◆ **GOAL**:
Copy every line of the entries that includes the word "Write".

◆ **DATA SUPPLIED**:
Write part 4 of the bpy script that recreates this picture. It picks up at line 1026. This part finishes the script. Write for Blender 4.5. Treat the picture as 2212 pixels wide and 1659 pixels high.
---
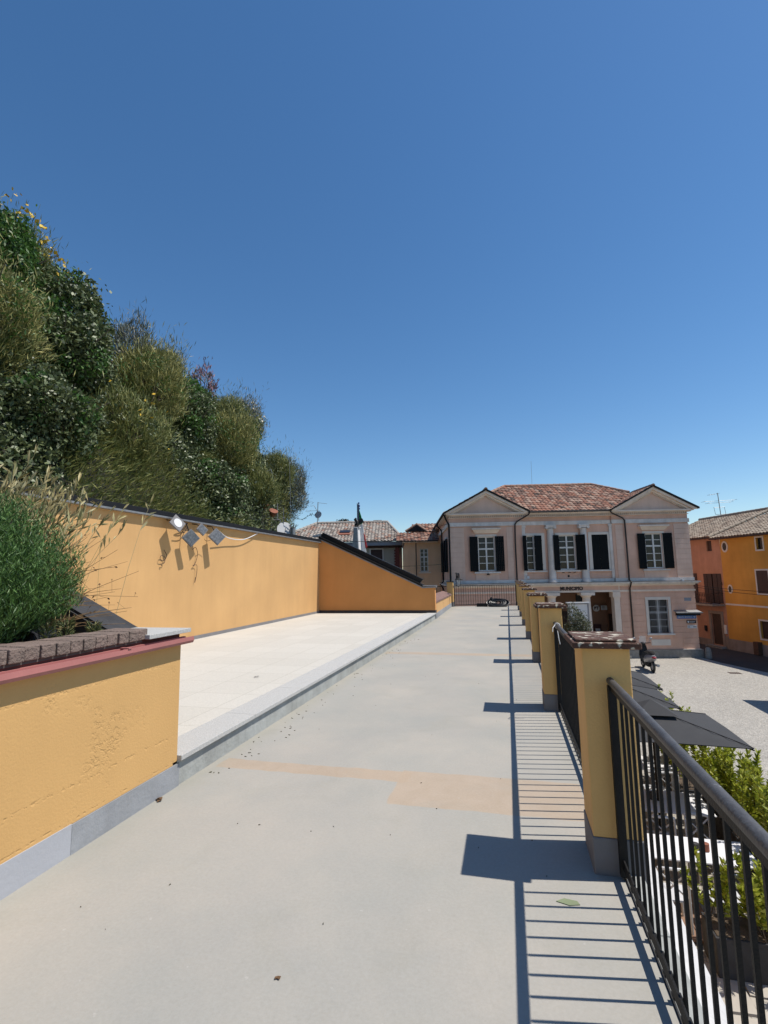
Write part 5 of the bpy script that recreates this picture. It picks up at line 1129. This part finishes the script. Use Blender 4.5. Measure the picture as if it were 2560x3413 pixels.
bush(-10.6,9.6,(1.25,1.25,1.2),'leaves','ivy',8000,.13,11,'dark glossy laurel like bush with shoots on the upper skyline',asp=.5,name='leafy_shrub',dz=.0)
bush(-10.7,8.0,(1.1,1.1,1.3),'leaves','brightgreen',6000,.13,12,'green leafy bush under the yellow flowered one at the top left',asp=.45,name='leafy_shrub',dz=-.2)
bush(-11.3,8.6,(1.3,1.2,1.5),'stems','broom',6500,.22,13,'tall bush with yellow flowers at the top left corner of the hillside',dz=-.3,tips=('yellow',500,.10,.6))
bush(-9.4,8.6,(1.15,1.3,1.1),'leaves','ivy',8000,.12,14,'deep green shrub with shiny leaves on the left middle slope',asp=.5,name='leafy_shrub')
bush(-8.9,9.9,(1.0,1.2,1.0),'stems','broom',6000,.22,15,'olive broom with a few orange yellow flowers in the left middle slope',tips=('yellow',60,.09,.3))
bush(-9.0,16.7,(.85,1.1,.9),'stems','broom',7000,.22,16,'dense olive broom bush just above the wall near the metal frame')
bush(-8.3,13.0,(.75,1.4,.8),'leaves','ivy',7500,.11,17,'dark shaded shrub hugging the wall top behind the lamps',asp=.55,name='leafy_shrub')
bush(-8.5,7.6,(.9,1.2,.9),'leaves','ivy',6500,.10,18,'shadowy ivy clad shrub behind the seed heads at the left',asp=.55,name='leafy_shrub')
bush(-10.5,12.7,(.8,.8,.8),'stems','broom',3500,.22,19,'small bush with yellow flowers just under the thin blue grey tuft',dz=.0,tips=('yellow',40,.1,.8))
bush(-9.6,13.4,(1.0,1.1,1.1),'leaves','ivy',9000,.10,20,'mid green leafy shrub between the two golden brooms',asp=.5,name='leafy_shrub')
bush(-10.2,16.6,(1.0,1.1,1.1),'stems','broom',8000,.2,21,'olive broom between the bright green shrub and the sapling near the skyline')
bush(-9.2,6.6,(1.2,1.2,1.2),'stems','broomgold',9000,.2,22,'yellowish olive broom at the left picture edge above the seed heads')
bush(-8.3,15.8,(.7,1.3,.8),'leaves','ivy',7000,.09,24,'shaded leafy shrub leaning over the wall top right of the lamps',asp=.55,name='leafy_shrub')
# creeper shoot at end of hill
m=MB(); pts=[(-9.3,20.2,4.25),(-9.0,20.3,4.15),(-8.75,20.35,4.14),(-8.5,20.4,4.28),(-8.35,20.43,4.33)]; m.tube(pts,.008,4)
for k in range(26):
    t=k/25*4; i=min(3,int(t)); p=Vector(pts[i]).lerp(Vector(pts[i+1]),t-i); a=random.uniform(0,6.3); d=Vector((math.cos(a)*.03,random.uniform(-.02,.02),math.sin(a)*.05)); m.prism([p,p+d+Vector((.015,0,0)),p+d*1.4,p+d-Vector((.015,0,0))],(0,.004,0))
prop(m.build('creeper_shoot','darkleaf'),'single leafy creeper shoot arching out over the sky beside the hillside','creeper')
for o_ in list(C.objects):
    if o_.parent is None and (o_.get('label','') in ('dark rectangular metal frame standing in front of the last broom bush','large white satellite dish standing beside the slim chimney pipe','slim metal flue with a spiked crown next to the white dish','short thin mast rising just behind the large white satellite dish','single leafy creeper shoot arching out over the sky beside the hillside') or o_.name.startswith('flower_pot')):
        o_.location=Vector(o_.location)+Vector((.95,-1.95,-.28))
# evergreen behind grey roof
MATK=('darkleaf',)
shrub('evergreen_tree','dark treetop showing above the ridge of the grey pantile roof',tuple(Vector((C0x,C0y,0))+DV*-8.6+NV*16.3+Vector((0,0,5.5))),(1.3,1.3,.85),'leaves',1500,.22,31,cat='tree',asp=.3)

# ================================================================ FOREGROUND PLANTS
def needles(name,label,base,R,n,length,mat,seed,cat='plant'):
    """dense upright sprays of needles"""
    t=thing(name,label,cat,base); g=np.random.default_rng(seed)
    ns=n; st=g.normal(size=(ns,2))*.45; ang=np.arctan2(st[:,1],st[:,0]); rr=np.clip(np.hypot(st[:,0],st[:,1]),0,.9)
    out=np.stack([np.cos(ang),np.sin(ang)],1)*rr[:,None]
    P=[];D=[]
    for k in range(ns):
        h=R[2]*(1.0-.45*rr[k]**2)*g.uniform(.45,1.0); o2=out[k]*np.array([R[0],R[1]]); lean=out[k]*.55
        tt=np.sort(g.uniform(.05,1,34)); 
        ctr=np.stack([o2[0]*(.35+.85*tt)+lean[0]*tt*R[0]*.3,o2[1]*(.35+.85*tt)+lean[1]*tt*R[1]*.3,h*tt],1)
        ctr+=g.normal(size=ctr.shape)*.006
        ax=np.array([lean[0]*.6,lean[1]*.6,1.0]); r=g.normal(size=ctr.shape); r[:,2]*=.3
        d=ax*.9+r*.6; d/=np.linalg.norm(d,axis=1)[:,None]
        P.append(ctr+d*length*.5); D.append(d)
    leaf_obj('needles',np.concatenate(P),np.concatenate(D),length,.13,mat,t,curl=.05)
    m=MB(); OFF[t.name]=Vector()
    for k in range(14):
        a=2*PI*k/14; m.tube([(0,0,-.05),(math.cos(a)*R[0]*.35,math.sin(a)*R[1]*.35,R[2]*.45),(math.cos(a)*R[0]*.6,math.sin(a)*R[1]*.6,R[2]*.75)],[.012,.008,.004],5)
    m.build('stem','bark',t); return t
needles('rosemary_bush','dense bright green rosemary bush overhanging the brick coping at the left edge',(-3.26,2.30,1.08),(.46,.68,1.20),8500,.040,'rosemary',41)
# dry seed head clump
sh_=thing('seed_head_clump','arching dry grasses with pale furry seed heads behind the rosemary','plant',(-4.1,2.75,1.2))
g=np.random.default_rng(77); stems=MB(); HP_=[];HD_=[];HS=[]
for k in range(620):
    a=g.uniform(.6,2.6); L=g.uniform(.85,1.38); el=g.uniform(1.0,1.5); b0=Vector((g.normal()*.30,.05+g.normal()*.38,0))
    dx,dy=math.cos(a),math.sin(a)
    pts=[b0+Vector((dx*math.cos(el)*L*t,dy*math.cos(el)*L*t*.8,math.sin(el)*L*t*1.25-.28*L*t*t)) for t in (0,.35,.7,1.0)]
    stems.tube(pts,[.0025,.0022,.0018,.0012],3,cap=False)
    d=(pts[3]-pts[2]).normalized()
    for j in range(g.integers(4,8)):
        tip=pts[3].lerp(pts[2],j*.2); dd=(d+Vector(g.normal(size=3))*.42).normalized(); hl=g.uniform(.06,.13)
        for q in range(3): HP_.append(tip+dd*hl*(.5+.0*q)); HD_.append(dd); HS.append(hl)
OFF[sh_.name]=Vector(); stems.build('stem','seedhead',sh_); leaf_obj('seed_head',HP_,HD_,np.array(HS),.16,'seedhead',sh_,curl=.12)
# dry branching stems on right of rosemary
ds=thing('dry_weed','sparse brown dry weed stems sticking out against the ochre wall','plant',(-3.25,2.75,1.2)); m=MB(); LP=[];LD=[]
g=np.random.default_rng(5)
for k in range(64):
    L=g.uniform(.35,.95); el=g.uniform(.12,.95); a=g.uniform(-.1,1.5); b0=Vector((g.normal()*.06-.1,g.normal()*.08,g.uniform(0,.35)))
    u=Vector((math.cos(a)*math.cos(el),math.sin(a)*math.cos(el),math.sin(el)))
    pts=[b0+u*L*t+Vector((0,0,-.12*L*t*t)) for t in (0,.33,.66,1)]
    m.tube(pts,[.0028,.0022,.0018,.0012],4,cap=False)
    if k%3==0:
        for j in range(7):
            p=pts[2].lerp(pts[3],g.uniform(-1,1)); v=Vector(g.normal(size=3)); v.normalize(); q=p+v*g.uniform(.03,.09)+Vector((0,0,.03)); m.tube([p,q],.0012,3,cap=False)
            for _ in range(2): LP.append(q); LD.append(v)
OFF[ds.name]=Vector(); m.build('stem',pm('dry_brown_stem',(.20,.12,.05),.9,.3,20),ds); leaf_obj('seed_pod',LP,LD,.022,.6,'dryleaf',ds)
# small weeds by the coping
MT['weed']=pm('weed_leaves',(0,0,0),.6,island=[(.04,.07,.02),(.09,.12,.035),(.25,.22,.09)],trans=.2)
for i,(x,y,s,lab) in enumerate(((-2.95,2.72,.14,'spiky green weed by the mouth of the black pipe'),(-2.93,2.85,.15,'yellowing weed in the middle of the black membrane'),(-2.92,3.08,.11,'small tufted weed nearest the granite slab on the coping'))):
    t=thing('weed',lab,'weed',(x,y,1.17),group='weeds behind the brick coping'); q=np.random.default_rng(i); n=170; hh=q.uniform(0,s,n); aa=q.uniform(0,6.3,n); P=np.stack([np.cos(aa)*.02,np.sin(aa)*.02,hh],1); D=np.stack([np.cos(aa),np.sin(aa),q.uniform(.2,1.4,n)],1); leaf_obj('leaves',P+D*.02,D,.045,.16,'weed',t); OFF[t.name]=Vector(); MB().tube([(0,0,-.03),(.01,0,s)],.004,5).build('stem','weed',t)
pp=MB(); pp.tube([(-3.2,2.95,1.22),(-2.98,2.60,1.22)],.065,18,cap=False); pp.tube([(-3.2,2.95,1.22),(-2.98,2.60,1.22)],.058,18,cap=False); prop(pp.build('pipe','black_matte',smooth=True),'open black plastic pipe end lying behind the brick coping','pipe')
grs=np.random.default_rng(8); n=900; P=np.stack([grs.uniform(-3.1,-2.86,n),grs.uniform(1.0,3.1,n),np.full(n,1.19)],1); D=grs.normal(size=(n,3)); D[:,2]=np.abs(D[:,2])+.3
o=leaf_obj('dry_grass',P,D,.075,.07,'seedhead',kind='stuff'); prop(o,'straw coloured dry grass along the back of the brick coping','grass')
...
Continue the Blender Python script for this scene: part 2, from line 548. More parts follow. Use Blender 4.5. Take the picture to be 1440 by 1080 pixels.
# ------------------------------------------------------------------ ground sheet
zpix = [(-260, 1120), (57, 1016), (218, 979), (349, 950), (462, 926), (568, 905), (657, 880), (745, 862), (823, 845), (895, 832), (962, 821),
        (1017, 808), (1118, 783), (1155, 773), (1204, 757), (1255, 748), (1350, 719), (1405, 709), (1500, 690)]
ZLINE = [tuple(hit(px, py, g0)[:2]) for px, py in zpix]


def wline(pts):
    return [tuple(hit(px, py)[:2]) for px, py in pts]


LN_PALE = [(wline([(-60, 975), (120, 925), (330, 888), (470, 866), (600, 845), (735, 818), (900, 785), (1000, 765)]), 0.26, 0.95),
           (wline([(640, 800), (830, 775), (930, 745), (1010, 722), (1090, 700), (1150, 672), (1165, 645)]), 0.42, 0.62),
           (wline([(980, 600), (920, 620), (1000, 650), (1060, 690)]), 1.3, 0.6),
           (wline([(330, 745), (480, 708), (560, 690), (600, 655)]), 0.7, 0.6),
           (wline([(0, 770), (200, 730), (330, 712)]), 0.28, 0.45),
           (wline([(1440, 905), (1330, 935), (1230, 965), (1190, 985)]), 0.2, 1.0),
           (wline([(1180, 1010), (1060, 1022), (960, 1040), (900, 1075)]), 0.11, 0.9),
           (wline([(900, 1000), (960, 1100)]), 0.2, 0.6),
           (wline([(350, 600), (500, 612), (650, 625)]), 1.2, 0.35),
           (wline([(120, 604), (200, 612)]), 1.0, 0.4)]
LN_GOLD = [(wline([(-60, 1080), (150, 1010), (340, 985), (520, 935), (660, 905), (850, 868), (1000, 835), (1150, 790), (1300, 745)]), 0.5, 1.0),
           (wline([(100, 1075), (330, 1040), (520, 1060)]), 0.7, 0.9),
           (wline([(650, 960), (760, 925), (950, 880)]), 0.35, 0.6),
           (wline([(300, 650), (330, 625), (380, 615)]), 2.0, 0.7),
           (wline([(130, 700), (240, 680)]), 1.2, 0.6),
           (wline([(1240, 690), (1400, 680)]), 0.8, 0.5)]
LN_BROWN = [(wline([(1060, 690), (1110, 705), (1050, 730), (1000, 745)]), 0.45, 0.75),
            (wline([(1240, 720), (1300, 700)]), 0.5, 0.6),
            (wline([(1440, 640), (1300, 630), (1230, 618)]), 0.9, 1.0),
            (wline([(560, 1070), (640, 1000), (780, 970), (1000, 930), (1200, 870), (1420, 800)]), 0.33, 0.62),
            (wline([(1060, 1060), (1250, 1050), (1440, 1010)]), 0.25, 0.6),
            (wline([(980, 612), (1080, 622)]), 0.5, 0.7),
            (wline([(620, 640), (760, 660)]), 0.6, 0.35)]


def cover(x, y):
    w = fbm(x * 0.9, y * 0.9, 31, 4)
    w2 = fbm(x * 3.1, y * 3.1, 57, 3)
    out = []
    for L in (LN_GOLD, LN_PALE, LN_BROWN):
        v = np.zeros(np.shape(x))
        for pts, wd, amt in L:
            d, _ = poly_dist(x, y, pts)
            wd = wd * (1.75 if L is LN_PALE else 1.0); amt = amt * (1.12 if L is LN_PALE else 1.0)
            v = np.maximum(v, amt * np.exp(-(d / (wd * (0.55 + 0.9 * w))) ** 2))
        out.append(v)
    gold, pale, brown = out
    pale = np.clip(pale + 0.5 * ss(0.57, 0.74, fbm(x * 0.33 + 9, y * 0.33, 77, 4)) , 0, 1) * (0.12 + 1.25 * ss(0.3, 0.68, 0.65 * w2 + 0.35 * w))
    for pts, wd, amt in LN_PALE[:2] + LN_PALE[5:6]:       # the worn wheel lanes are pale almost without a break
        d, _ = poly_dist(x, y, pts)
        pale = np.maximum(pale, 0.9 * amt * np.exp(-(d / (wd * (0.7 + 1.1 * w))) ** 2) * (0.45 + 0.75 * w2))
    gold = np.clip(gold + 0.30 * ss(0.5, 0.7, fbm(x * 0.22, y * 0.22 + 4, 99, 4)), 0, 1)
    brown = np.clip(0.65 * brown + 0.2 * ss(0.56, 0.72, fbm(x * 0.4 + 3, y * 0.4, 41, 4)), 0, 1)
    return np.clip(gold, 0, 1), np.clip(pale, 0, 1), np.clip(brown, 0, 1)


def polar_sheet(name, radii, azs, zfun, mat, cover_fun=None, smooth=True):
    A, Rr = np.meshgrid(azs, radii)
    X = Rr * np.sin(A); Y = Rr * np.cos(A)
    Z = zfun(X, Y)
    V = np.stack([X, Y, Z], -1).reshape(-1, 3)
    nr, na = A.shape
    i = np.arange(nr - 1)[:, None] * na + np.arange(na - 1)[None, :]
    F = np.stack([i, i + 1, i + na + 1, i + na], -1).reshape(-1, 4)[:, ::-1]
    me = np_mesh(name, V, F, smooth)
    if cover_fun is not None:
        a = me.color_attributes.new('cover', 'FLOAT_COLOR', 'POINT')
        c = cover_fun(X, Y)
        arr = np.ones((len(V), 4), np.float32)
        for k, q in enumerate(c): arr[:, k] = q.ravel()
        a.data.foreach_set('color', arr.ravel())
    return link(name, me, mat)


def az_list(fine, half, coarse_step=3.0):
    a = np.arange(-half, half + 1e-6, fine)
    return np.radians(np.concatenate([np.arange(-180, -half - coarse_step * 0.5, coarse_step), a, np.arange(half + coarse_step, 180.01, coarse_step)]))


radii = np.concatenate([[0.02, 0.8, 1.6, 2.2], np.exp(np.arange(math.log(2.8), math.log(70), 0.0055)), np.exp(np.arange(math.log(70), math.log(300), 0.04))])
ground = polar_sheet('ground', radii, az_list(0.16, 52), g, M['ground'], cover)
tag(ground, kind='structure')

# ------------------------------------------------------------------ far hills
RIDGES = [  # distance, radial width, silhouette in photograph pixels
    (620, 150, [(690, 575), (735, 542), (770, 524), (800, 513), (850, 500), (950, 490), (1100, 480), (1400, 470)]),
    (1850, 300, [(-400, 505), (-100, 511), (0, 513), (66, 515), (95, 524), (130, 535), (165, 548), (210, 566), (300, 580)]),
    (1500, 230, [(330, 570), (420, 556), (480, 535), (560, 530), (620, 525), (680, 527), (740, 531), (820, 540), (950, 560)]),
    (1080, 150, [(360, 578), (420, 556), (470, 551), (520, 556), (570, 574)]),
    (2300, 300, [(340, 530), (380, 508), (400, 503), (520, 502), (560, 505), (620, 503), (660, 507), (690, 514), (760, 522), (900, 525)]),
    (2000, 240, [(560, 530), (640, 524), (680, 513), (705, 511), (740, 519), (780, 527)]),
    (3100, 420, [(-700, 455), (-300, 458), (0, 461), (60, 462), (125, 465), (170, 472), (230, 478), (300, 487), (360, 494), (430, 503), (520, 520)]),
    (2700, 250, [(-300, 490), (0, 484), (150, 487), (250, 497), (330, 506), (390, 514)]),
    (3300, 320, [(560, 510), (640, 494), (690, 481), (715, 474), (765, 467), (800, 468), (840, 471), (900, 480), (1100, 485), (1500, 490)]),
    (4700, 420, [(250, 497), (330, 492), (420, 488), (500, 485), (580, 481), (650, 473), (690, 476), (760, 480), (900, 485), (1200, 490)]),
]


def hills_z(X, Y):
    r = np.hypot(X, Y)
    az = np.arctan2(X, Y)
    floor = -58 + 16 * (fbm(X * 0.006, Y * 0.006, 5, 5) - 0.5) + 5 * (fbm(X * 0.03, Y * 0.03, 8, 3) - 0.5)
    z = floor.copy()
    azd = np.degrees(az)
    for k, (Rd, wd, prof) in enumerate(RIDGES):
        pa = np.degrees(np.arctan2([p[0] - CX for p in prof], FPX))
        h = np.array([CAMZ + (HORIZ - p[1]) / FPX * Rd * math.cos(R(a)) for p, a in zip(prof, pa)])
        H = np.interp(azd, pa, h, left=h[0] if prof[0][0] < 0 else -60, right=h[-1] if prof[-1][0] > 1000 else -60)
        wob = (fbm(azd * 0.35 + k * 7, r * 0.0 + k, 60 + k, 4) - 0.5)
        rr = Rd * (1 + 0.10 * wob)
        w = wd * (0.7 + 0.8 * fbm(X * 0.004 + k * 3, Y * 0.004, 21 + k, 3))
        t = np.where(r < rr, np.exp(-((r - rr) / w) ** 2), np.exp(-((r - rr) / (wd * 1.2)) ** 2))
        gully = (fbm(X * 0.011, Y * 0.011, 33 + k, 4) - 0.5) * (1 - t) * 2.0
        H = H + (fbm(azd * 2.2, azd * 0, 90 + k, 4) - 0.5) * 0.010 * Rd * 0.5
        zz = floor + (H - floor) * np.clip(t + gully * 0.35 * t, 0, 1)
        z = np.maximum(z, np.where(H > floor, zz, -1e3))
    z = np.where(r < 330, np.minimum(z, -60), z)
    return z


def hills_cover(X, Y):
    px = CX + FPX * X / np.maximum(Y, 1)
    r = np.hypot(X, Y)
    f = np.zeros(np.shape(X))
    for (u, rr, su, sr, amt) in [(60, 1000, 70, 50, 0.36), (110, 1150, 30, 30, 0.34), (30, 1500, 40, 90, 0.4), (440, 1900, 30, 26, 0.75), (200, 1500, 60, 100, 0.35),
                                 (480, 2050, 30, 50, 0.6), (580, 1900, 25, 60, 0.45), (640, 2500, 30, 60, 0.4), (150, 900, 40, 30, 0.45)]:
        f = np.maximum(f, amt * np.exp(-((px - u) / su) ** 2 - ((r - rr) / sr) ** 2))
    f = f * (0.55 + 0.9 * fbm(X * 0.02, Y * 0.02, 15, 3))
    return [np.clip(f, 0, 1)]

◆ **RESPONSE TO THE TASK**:
Write part 4 of the bpy script that recreates this picture. It picks up at line 1026. This part finishes the script. Write for Blender 4.5. Treat the picture as 2212 pixels wide and 1659 pixels high.
Write part 5 of the bpy script that recreates this picture. It picks up at line 1129. This part finishes the script. Use Blender 4.5. Measure the picture as if it were 2560x3413 pixels.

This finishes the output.